= Dataset excerpts =
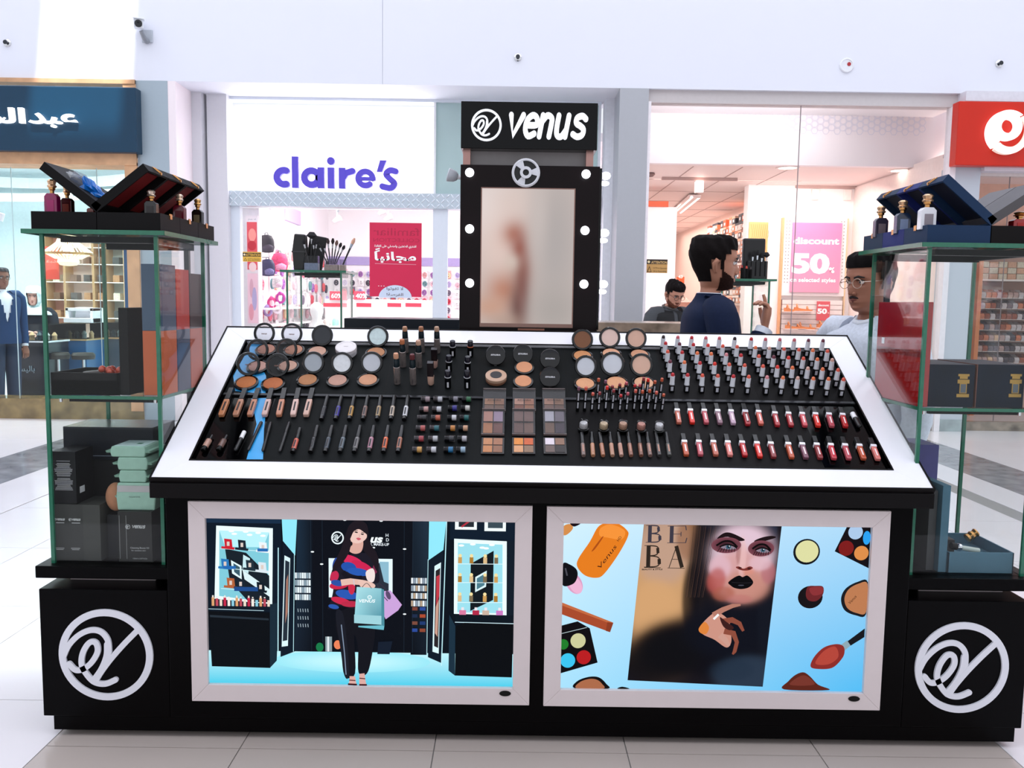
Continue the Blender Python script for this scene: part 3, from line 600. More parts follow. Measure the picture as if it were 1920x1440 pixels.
def sandal(p, rz, label, group=None, c='#d8844a'):
    M = Matrix.Translation(p) @ Matrix.Rotation(rz, 4, 'Z'); t = thing('sandal', label, 'shoe', group=group, M=M)
    MB().prism([(-.12, 0), (.1, 0), (.13, .012), (.1, .022), (-.02, .03), (-.12, .05)], -.035, .035, 'y').build('sole', mat(c, 0.5), t)
    MB().tube([(.06, -.035, .02), (.05, 0, .06), (.06, .035, .02)], .012, 6).build('strap', mat(c, 0.4), t); MB().tube([(-.08, -.035, .04), (-.09, 0, .09), (-.08, .035, .04)], .01, 6).build('strap', mat(c, 0.4), t)
    return t
for k, (px, py, s) in enumerate(((1487, 584, 'left end of the upper slat row'), (1506, 583, 'middle of the upper slat row'), (1489, 616, 'left end of the lower slat row'), (1512, 617, 'middle of the lower slat row'), (1548, 614, 'right end of the lower slat row'))):
    p = W(px, py, Yc-0.13); MB().box(p.x-0.14, p.x+0.14, Yc-0.2, Yc-0.05, p.z-0.012, p.z).build('shoe_bracket', mat('#e8d0c8', 0.4), label='clear shelf bracket holding the sandal at the '+s, cat='bracket'); sandal(p, R(8*(-1)**k), 'tan strappy sandal at the '+s)
def d(p): p.text('discount', 1534, 574, 4, '#ffffff', width=19, bold=0.03); p.text('50', 1533, 588, 9.5, '#ffffff', width=17, bold=0.05); p.text('%', 1551, 588, 3, '#ffffff')
board('small_discount_card', 'small pink red 50 discount card on the slatted panel', (1532, 565, 1555, 601), Yc-0.08, '#d85860', d, th=0.006)
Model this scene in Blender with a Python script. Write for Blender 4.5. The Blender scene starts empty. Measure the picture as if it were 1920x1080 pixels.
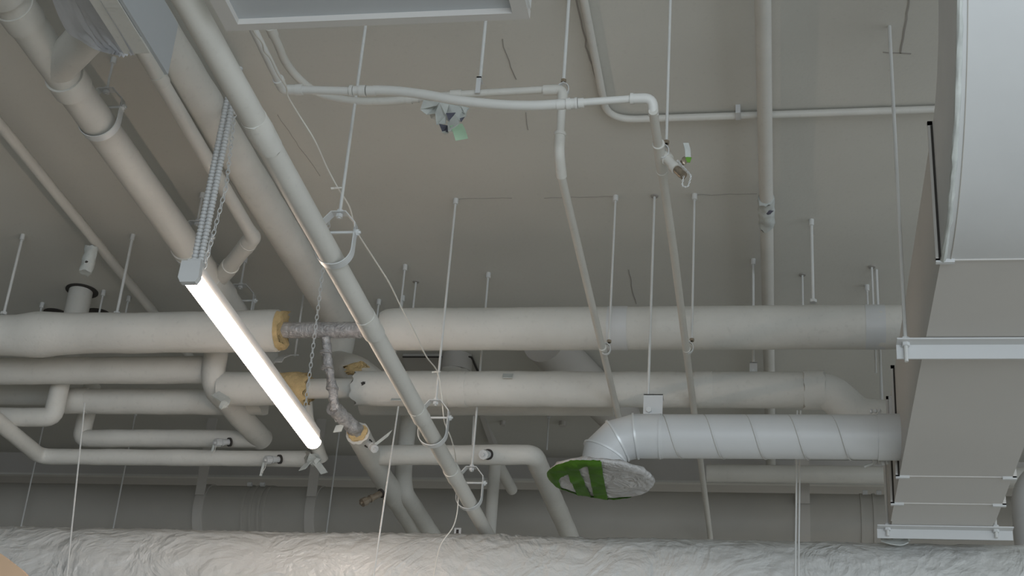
import bpy, bmesh, math, random
from mathutils import Vector, Matrix, noise
PI = math.pi
SC = bpy.context.scene
COL = SC.collection

# ------------------------------------------------------------------ camera
F_PX, PITCH, YAW, ROLL = 2865.0, 0.46552, -0.19191, 0.07761
CAM = Vector((0, 0, 1.6))
_cp, _sp, _cy, _sy = math.cos(PITCH), math.sin(PITCH), math.cos(YAW), math.sin(YAW)
FW = Vector((_sy*_cp, _cy*_cp, _sp)); _r0 = Vector((_cy, -_sy, 0)); _u0 = _r0.cross(FW)
RT = _r0*math.cos(ROLL) + _u0*math.sin(ROLL)
UP = -_r0*math.sin(ROLL) + _u0*math.cos(ROLL)
cd = bpy.data.cameras.new('camera'); cam = bpy.data.objects.new('camera', cd); COL.objects.link(cam)
cam.matrix_world = Matrix(((RT.x, UP.x, -FW.x, CAM.x), (RT.y, UP.y, -FW.y, CAM.y), (RT.z, UP.z, -FW.z, CAM.z), (0, 0, 0, 1)))
cd.sensor_width = 36.0; cd.lens = F_PX/1920*36; cd.clip_start = 0.05; cd.clip_end = 100
SC.camera = cam

# ------------------------------------------------------------------ world, lights, exposure
w = bpy.data.worlds.new('world'); SC.world = w; w.use_nodes = True
bg = w.node_tree.nodes['Background']; bg.inputs['Color'].default_value = (0.80, 0.88, 0.97, 1); bg.inputs['Strength'].default_value = 0.50
def area(name, loc, target, sx, sy, power, col):
    l = bpy.data.lights.new(name, 'AREA'); l.shape = 'RECTANGLE'; l.size = sx; l.size_y = sy; l.energy = power; l.color = col
    o = bpy.data.objects.new(name, l); COL.objects.link(o); o.location = loc
    o.rotation_euler = (Vector(target)-Vector(loc)).to_track_quat('-Z', 'Y').to_euler(); return o
area('window_daylight', (2.0, -4.2, 1.7), (0.6, 4.0, 3.0), 6.0, 2.6, 120, (0.80, 0.90, 1.0))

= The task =
Reproduce every line of the material precisely, omitting its pictures.

= Task response =
Continue the Blender Python script for this scene: part 3, from line 600. More parts follow. Measure the picture as if it were 1920x1440 pixels.
def sandal(p, rz, label, group=None, c='#d8844a'):
    M = Matrix.Translation(p) @ Matrix.Rotation(rz, 4, 'Z'); t = thing('sandal', label, 'shoe', group=group, M=M)
    MB().prism([(-.12, 0), (.1, 0), (.13, .012), (.1, .022), (-.02, .03), (-.12, .05)], -.035, .035, 'y').build('sole', mat(c, 0.5), t)
    MB().tube([(.06, -.035, .02), (.05, 0, .06), (.06, .035, .02)], .012, 6).build('strap', mat(c, 0.4), t); MB().tube([(-.08, -.035, .04), (-.09, 0, .09), (-.08, .035, .04)], .01, 6).build('strap', mat(c, 0.4), t)
    return t
for k, (px, py, s) in enumerate(((1487, 584, 'left end of the upper slat row'), (1506, 583, 'middle of the upper slat row'), (1489, 616, 'left end of the lower slat row'), (1512, 617, 'middle of the lower slat row'), (1548, 614, 'right end of the lower slat row'))):
    p = W(px, py, Yc-0.13); MB().box(p.x-0.14, p.x+0.14, Yc-0.2, Yc-0.05, p.z-0.012, p.z).build('shoe_bracket', mat('#e8d0c8', 0.4), label='clear shelf bracket holding the sandal at the '+s, cat='bracket'); sandal(p, R(8*(-1)**k), 'tan strappy sandal at the '+s)
def d(p): p.text('discount', 1534, 574, 4, '#ffffff', width=19, bold=0.03); p.text('50', 1533, 588, 9.5, '#ffffff', width=17, bold=0.05); p.text('%', 1551, 588, 3, '#ffffff')
board('small_discount_card', 'small pink red 50 discount card on the slatted panel', (1532, 565, 1555, 601), Yc-0.08, '#d85860', d, th=0.006)
Model this scene in Blender with a Python script. Write for Blender 4.5. The Blender scene starts empty. Measure the picture as if it were 1920x1080 pixels.
import bpy, bmesh, math, random
from mathutils import Vector, Matrix, noise
PI = math.pi
SC = bpy.context.scene
COL = SC.collection

# ------------------------------------------------------------------ camera
F_PX, PITCH, YAW, ROLL = 2865.0, 0.46552, -0.19191, 0.07761
CAM = Vector((0, 0, 1.6))
_cp, _sp, _cy, _sy = math.cos(PITCH), math.sin(PITCH), math.cos(YAW), math.sin(YAW)
FW = Vector((_sy*_cp, _cy*_cp, _sp)); _r0 = Vector((_cy, -_sy, 0)); _u0 = _r0.cross(FW)
RT = _r0*math.cos(ROLL) + _u0*math.sin(ROLL)
UP = -_r0*math.sin(ROLL) + _u0*math.cos(ROLL)
cd = bpy.data.cameras.new('camera'); cam = bpy.data.objects.new('camera', cd); COL.objects.link(cam)
cam.matrix_world = Matrix(((RT.x, UP.x, -FW.x, CAM.x), (RT.y, UP.y, -FW.y, CAM.y), (RT.z, UP.z, -FW.z, CAM.z), (0, 0, 0, 1)))
cd.sensor_width = 36.0; cd.lens = F_PX/1920*36; cd.clip_start = 0.05; cd.clip_end = 100
SC.camera = cam

# ------------------------------------------------------------------ world, lights, exposure
w = bpy.data.worlds.new('world'); SC.world = w; w.use_nodes = True
bg = w.node_tree.nodes['Background']; bg.inputs['Color'].default_value = (0.80, 0.88, 0.97, 1); bg.inputs['Strength'].default_value = 0.50
def area(name, loc, target, sx, sy, power, col):
    l = bpy.data.lights.new(name, 'AREA'); l.shape = 'RECTANGLE'; l.size = sx; l.size_y = sy; l.energy = power; l.color = col
    o = bpy.data.objects.new(name, l); COL.objects.link(o); o.location = loc
    o.rotation_euler = (Vector(target)-Vector(loc)).to_track_quat('-Z', 'Y').to_euler(); return o
area('window_daylight', (2.0, -4.2, 1.7), (0.6, 4.0, 3.0), 6.0, 2.6, 120, (0.80, 0.90, 1.0))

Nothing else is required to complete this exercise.